* Begin LISTED ENTRIES *
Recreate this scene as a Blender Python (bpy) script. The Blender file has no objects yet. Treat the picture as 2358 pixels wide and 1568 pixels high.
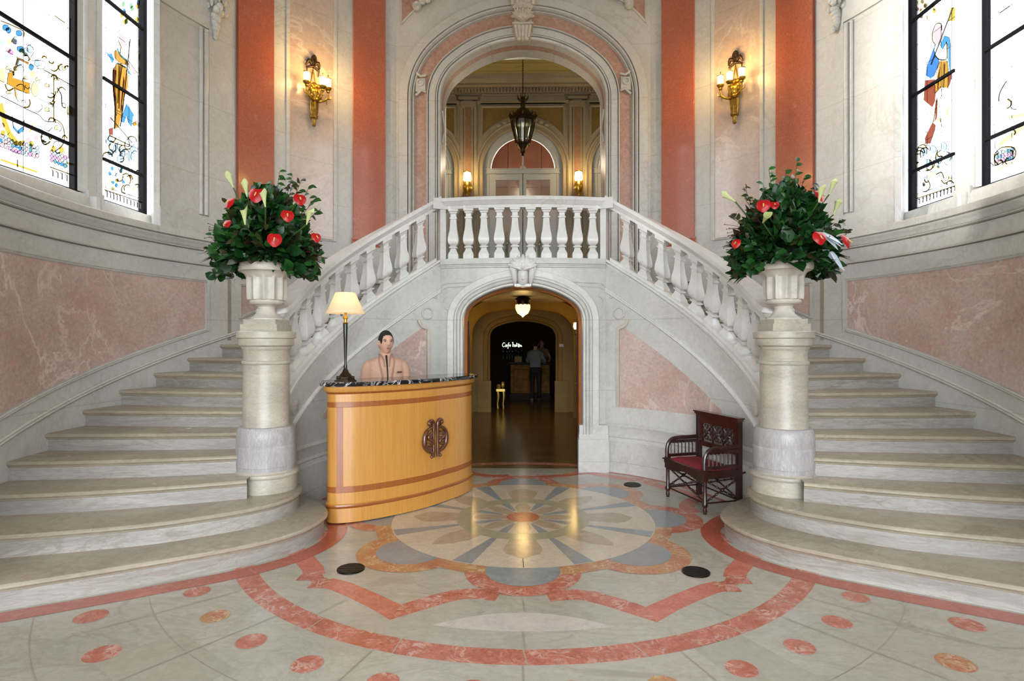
import bpy, bmesh, math, random
from math import sin, cos, pi, radians as R_, sqrt, atan2, exp
from mathutils import Vector, Matrix
random.seed(7)
SC = bpy.context.scene
COL = SC.collection
# ---------------------------------------------------------------- camera, sky, light, exposure
cam = bpy.data.cameras.new('camera'); cam_o = bpy.data.objects.new('camera', cam); COL.objects.link(cam_o)
cam.sensor_width = 36; cam.lens = 36*1324/2358; cam.clip_start = .05; cam.clip_end = 200
cam_o.location = (0, 0, 1.6); cam_o.rotation_euler = (pi/2, 0, R_(1.08))
SC.camera = cam_o
SC.view_settings.view_transform = 'Standard'; SC.view_settings.look = 'None'
SC.view_settings.gamma = 1; SC.view_settings.use_curve_mapping = False
SC.view_settings.exposure = 0.78
SKY = 7.0
w = bpy.data.worlds.new('sky'); SC.world = w; w.use_nodes = True
_n = w.node_tree.nodes; _l = w.node_tree.links      # bright overcast sky over darker ground
_tc = _n.new('ShaderNodeTexCoord'); _sp = _n.new('ShaderNodeSeparateXYZ'); _rp = _n.new('ShaderNodeValToRGB')
_l.new(_tc.outputs['Generated'], _sp.inputs[0]); _l.new(_sp.outputs[2], _rp.inputs[0]); _l.new(_rp.outputs[0], _n['Background'].inputs[0])
_rp.color_ramp.elements[0].position = 0.0; _rp.color_ramp.elements[0].color = (.24, .235, .22, 1)
_rp.color_ramp.elements[1].position = .03; _rp.color_ramp.elements[1].color = (.90, .96, 1.04, 1)
w.node_tree.nodes['Background'].inputs[1].default_value = SKY
def light(kind, loc, power, color=(1, 1, 1), size=.05, rot=(0, 0, 0), sy=None, portal=False, name='lamp_or_fill_light', angle=None):
    l = bpy.data.lights.new(name, kind); o = bpy.data.objects.new(name, l); COL.objects.link(o)
    l.energy = power; l.color = color
    if kind == 'AREA':
        l.shape = 'RECTANGLE'; l.size = size; l.size_y = sy or size
        if portal: l.cycles.is_portal = True
    elif kind == 'SUN': l.angle = angle
    else: l.shadow_soft_size = size
    o.location = loc; o.rotation_euler = rot
    return o
light('AREA', (0, -4.9, 2.7), 1, size=6.4, sy=5.3, rot=(-pi/2, 0, 0), portal=True, name='entrance_daylight')
light('AREA', (4.9, 4.9, 5.1), 1, size=4.4, sy=3.7, rot=(0, pi/2, 0), portal=True, name='window_daylight')
light('AREA', (-4.9, 4.9, 5.1), 1, size=4.4, sy=3.7, rot=(0, -pi/2, 0), portal=True, name='window_daylight')
# low soft sun through the left-hand windows
sd = Vector((8.3, .8, -.12)).normalized()
sun = light('SUN', (-8, 3, 6), 11.0, (1, .97, .92), angle=R_(8), name='sun')
sun.rotation_euler = (-sd).to_track_quat('Z', 'Y').to_euler()

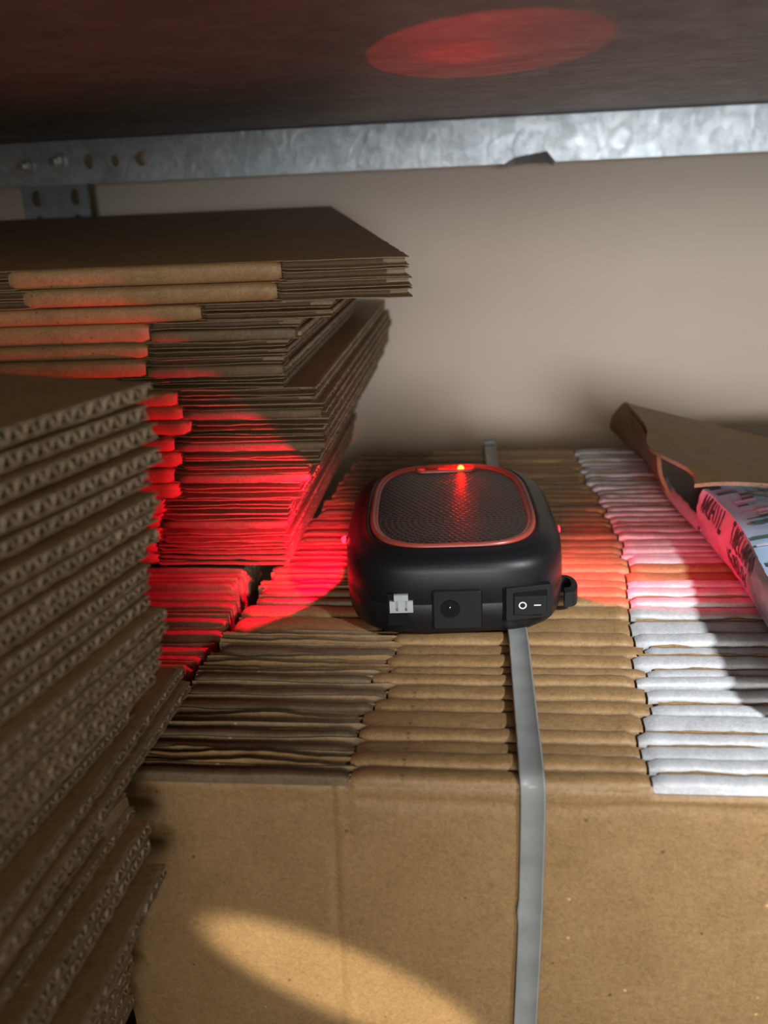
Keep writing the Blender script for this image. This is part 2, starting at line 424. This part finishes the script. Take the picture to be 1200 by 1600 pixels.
# ------------------------------------------------------------------ strapped bundle (cartons standing on edge)
G1 = 'cartons standing on edge in the strapped bundle'
edges = [.3585, .3691, .3811, .3916, .4026, .4189, .4312, .4441, .4549, .4640, .4779, .4901, .5045, .5266, .5429]
R = random.Random(5)
while edges[-1] < .885: edges.append(edges[-1]+R.uniform(.0098, .0135))
NB = len(edges)-1
topz = []
for i in range(NB):
    t = edges[i+1]-edges[i]-.0003
    yc = edges[i]
    xl = -.169+(yc-.36)*.09+R.uniform(-.003, .003)
    xa = -.063+R.uniform(-.005, .006)+(.004 if .42 < yc < .5 else 0)
    if i == 0: xl, xa = -.1785, -.0640
    half = R.random() < .7
    xb = (.068+(yc-.37)*.10 if yc < .6 else .091-(yc-.6)*.05)+R.uniform(-.004, .004)
    if yc < .38: xb = .0675
    left = 'half' if half else 'open'
    if .50 < yc < .53: left = 'fold'
    right = 'fold' if .575 < yc < .605 else 'printed'
    z = R.uniform(-.0016, .0004)
    if i == 0: z = -.0005
    topz.append(z)
    lab = {0: 'large kraft carton at the very front of the strapped bundle, its whole face in view'}.get(i, 'flattened kraft carton on edge in the strapped bundle, %s from its front' % ORD[i])
    segs = [(xl, xa, left), (xa, xb, 'fold'), (xb, .36, right)]
    c = carton(lab, G1, xl, .36, .298, t, segs, 11+i, ends=(True, False), wave=.0012, front_panel=(i == 0), tail=.0052 if i == 0 else .024)
    c.rotation_euler = (-pi/2, 0, 0); c.location = (0, yc, z)
    if i == 0:     # the big visible face of the front carton
        xs = frange(xl, .36, .0015); rows = []
        ys = [.0030, .0036, .0045, .0055, .0068, .0080, .0095, .011, .0128, .015, .02, .026, .034]+frange(.042, .298, .008)
        for y in ys:
            row = []
            for x in xs:
                d = -.0016*math.exp(-((x+.0745+(y-.1)*.02)/.0018)**2)*(1 if y > .0 else 0)
                d += -.0010*math.exp(-((x+.0655)/.0022)**2)*max(0, 1-y/.06)
                d += .0010*nz(x*9, y*9, 3)+.0004*nz(x*40, y*40, 5)
                d += -.0011*math.exp(-((y-.0125-.002*nz(x*20, 1))/.0016)**2)*(1 if x > -.062 else .25)
                y2 = y
                if x > xb: z_off = .0016*max(0, min(1, (.0080-y)/.001))
                else: z_off = 0
                if x < xa: y2 = y+.0008+.0022*nz(x*35, 8)*max(0, 1-y/.02)
                edge = max(0, 1-(y-.003)/.004); z_ = -d-.0003+edge**2*.0022
                xx = x + ((-.0035+.0025*nz(y*30, 2)-.0010*(y/.298)) if x == xs[0] else 0)
                row.append(Vector((xx, y2, z_+z_off)))
            rows.append(row)
        back = [[v+Vector((0, 0, .0032)) for v in r] for r in rows]
        mb = MB(); mb.grid(rows, 0); mb.grid(back, 1)
        for A, B in ((rows[0], back[0]), (rows[-1], back[-1]), ([r[0] for r in rows], [r[0] for r in back]), ([r[-1] for r in rows], [r[-1] for r in back])): mb.grid([A, B], 1)
        mb.build('wall_panel', [M['kraft'], M['liner']], c, True)

# grey strap round the bundle
root = empty('plastic_strap', (.0155, .36, 0)); tag(root, 'grey plastic strap over the top and front of the strapped carton bundle', 'strap')
pts = [(-.0028, edges[-1]+.004, -.28), (-.0022, edges[-1]+.0025, -.02), (-.0018, edges[-1]-.001, .0016), (-.0006, .86, .0022)]
for k in range(1, 12): pts.append((-.0006+.0146*k/12, .86-.37*k/12, .0018+.0003*sin(k*2.2)))
pts += [(.0142, .49, .0019), (.0147, .46, .0019), (.0152, .43, .0019), (.0157, .40, .0019), (.0161, .378, .0016), (.0163, .364, .0012), (.0166, .3585, -.0015), (.0168, .3568, -.006), (.0168, .3564, -.02), (.0164, .3563, -.05), (.0155, .3563, -.09), (.0142, .3565, -.13), (.012, .3568, -.20), (.010, .357, -.295)]
def catm(P, n=6):
    out = []
    for i in range(len(P)-1):
        a, b_, c_, d = Vector(P[max(i-1, 0)]), Vector(P[i]), Vector(P[i+1]), Vector(P[min(i+2, len(P)-1)])
        for k in range(n):
            t = k/n; out.append(.5*((2*b_)+(c_-a)*t+(2*a-5*b_+4*c_-d)*t*t+(3*b_-a-3*c_+d)*t**3))
    out.append(Vector(P[-1])); return out
cp = catm(pts); rows = []; rows2 = []
for k, p in enumerate(cp):
    d = (cp[min(k+1, len(cp)-1)]-cp[max(k-1, 0)]).normalized()
    side = Vector((1, 0, 0)); side = (side-d*side.dot(d)).normalized(); n_ = side.cross(d).normalized()
    wdt = .00565+.00012*nz(k*.7, 3)
    prof = [(-1, 0), (-.93, .0005), (-.82, .00056), (-.78, .0003), (0, .00034), (.78, .0003), (.82, .00056), (.93, .0005), (1, 0)]
    o3 = Vector((-.0009*math.exp(-((p.z+.069)/.0022)**2), 0, 0)) if p.y < .36 else Vector()
    row = [p+side*wdt*a+n_*h*(-1 if n_.z < -.1 or n_.y > .3 else 1) for a, h in prof]; row[0] += o3; row[1] += o3*.6
    rows.append([v-root.location for v in row]); rows2.append([p+side*wdt*a-root.location for a, h in reversed(prof[1:-1])])
mb = MB(); mb.grid([a+b_ for a, b_ in zip(rows, rows2)], 0, True); mb.build('strap_band', M['strap'], root, True)

# ------------------------------------------------------------------ second bundle on edge to the left
G2 = 'cartons standing on edge in the shorter bundle at the left'
ends2 = [(.4600, -.1830), (.4715, -.1790), (.4830, -.1745), (.4945, -.1735), (.5060, -.1690), (.5185, -.1655), (.5300, -.1670), (.5420, -.1690), (.5540, -.1680), (.5660, -.1700), (.5780, -.1730), (.5900, -.172), (.6020, -.172), (.6140, -.172), (.6260, -.172), (.6380, -.172)]
for i, (yc, xr) in enumerate(ends2):
    t = .0112
    c = carton('flattened carton on edge in the lower bundle beside the strapped one, %s from its front' % ORD[i], G2, -.60, xr, .285, t,
               [(-.60, -.42, 'open'), (-.42, -.33, 'fold'), (-.33, xr, 'half')], 90+i, ends=(False, True), wave=.0006)
    c.rotation_euler = (-pi/2, 0, 0); c.location = (0, yc, (-.012+(.002 if i > 4 else -.003) if i < 10 else -.004)+R.uniform(-.003, .002))
# ------------------------------------------------------------------ back-left stack (cartons lying flat)
G3 = 'cartons lying flat in the back left stack'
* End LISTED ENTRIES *
WHAT YOU SHOULD DO: Using the listing, say how many lines include the word "scene", and add nothing else.

TASK RESPONSE: 2